La situazione normale è quella di “volume Concordante”: il volume degli scambi aumenta durante un mercato al rialzo (bull) e si contrae durante un mercato in ribasso (bear). Quando questo non avviene (volume discordante), viene generato un possibile segnale di inversione di tendenza. Questo principio deve essere utilizzato però, solo come indicazione aggiuntiva in un'analisi completa e dettagliata del ciclo di mercato.

7) Conferma degli indici:

Uno dei principi della teoria di Dow che viene ritenuto tra i più importanti è dato dal fatto che l'andamento degli indici industriali e dei trasporti debba essere concordante.

In questo modo quando l'indice Dow Jones Industrial Average inizia una presunta fase espansiva primaria, essa è ritenuta valida solo se si verifica in corrispondenza di una concomitante fase espansiva del Dow Jones Transportation. Un movimento di un indice non confermato può condurre a conclusioni errate.

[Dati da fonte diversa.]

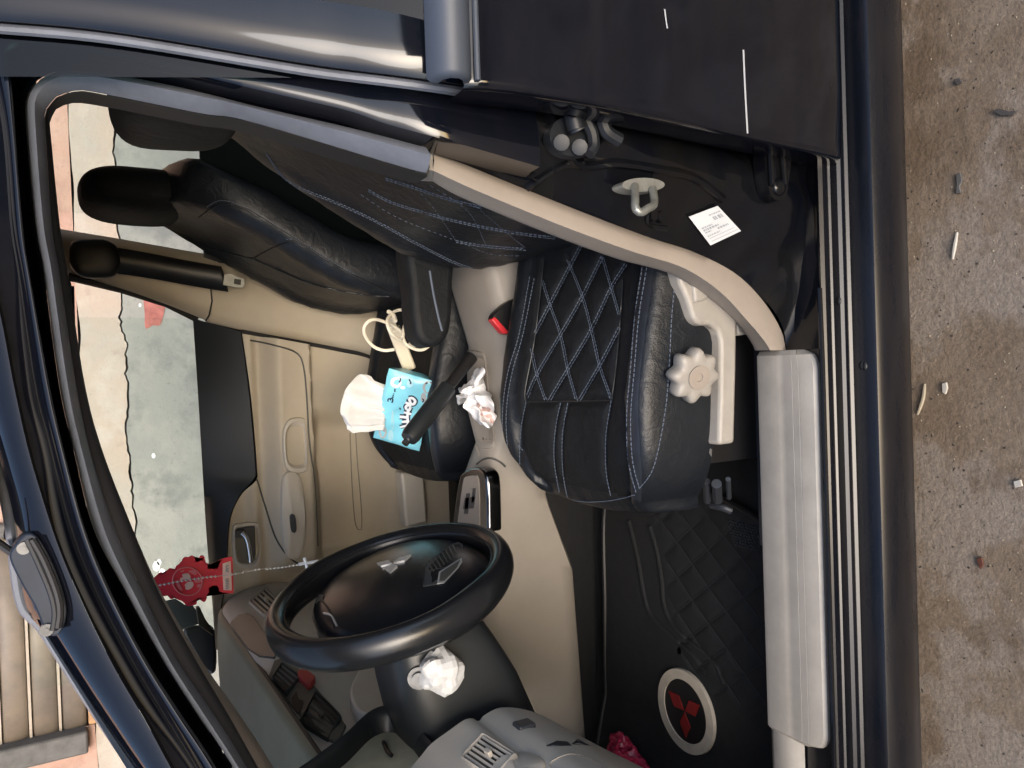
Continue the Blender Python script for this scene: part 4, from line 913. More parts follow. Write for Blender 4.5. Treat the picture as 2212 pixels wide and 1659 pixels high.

La logica del principio prende vita dal fatto che se il mercato azionario è un barometro delle condizioni economiche, allora durante un mercato toro i prezzi crescenti devono riguardare sia le società che producono merci, sia le società che le trasportano. Nella borsa americana la storia ha dimostrato la validità di questo principio

7) Contano solo i prezzi di chiusura.
La Teoria di Dow non tiene in alcuna considerazione i top e i bottom giornalieri ma utilizza solo i prezzi di chiusura. Nonostante le perplessità che può provocare questa regola, essa, come tutte le altre della teoria, ha superato l'esame del tempo.